One Hungarian acquaintance of mine—an avid weapons enthusiast—once showed me photos from his trip to Moscow on Victory Day. It was 2017, and by then I'd lost any clear idea of what the modern capital of Muscovy looked like. What struck me most in those photos wasn’t the skyscrapers rising over the Moscow River, but the chocolate hand grenades—yes, actual grenade-shaped chocolates—lining bakery shelves alongside edible Kalashnikovs and Maxim machine guns. Scratching my head, I remember saying, “You know, I think Russia is preparing for war…” And then came 2023, and the chocolate army began melting in Ukraine—despite the Epiphany frost.
But why does Russia crave war so much? In my view, it’s because war is the simplest form of statecraft. It preys on the latent hostility people feel toward other groups. All you need is to invent an enemy and convince your population that this enemy is real. Lacking imagination, you can even appoint the entire outside world as the enemy—or just the Western part of it.
From there, things are easy: in the name of war, sacrifice democracy, free speech, the economy. Blame the enemy for every mortal sin, and so on. This way, those in power can rest assured that the masses will search for the source of their misery not in government offices—but across the 7/8ths of the planet that are mercifully free of Russia.

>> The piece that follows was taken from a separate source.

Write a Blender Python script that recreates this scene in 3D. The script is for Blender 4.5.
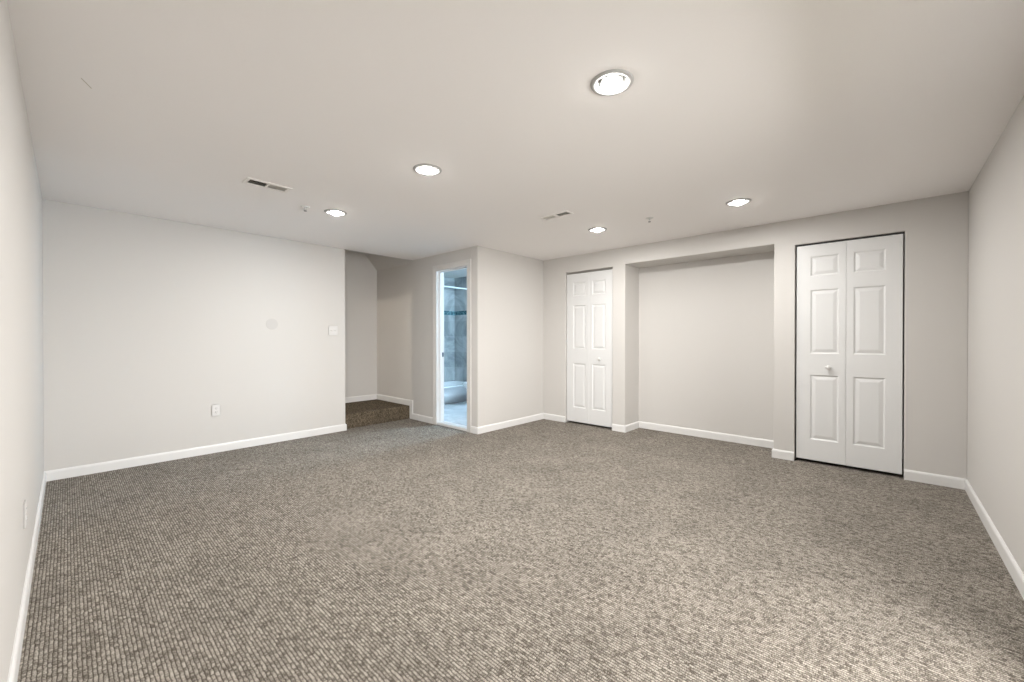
import bpy, bmesh, math
from mathutils import Vector, Matrix

for o in list(bpy.data.objects):
    bpy.data.objects.remove(o)
scene = bpy.context.scene
C = scene.collection

# ------------------------------------------------------------------ camera
F_PX, YAW, CX, CY, CAM_Z, TILT = 406.4, 0.7379, 514.28, 340.93, 1.1744, -0.00527
cam_data = bpy.data.cameras.new('camera')
cam_data.sensor_fit = 'HORIZONTAL'
cam_data.sensor_width = 36.0
cam_data.lens = F_PX / 1024 * 36.0
cam_data.shift_x = (512 - CX) / 1024
cam_data.shift_y = (CY - 341) / 1024
cam_data.clip_start = 0.02
cam = bpy.data.objects.new('camera', cam_data)
C.objects.link(cam)
cam.location = (0, 0, CAM_Z)
# world X lies YAW to the right of the view direction
fwd = Vector((math.cos(YAW) * math.cos(TILT), math.sin(YAW) * math.cos(TILT), math.sin(TILT)))
cam.rotation_euler = fwd.to_track_quat('-Z', 'Y').to_euler()
scene.camera = cam

# ------------------------------------------------------------------ world, exposure
FILL_DAYLIGHT = 12.8
world = bpy.data.worlds.new('world')
scene.world = world
world.use_nodes = True
world.node_tree.nodes['Background'].inputs[0].default_value = (1.0, 0.985, 0.965, 1)      # fill daylight, let in by the added patio door
world.node_tree.nodes['Background'].inputs[1].default_value = FILL_DAYLIGHT
scene.view_settings.view_transform = 'Standard'
scene.view_settings.look = 'None'
scene.view_settings.exposure = 0.80
scene.view_settings.gamma = 1.0
scene.view_settings.use_curve_mapping = False

BULB_L = 42.0         # visible glow of the ceiling bulbs
CAN_W = 12.4          # light thrown by each ceiling bulb, watts
BATH_L = 225.0        # bathroom globe
STAIR_L = 2100.0      # bulb at the head of the stairs

# ------------------------------------------------------------------ room dimensions (metres)
H = 2.32
XL, YA, XB, YR = -0.133, 5.103, 4.704, -0.483
WA_END = 2.393        # where the rear left wall stops
WT = 0.12
XD = 3.40             # plane of the wall with the bathroom doorway
YC = 3.70             # plane of the bump-out wall
YS = 6.12             # stairwell rear wall
STEP_Y, STEP_Z = 5.17, 0.19
NX = 5.09             # niche back
BX, BY, BZ, BH = 5.25, 6.40, 0.03, 2.39     # bathroom far corner, floor, ceiling


# ------------------------------------------------------------------ materials
def srgb(r, g, b):
    def f(c):
        c /= 255.0
        return c / 12.92 if c <= 0.04045 else ((c + 0.055) / 1.055) ** 2.4
    return (f(r), f(g), f(b), 1)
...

In my view, Russia’s deepest affliction lies in its punitive apparatus—all those institutions like the KGB, NKVD, FSB, OMON, the National Guard, and other executioners. The unjustified romanticization of the KGB and similar organizations has always played a cruel joke on the population. These entities are now perceived as something “morally ambiguous but necessary,” rather than what they truly are—terrorist organizations.
This leads directly to the problem of Russia’s future, or rather, the question of whether it even has one. Because if the world grants Russia a future, it must be prepared to contend forever with the sting hidden within the body of this demoness. Then again, aside from that sting and a heap of filth, there’s virtually nothing inside her at all—at least, nothing of her own.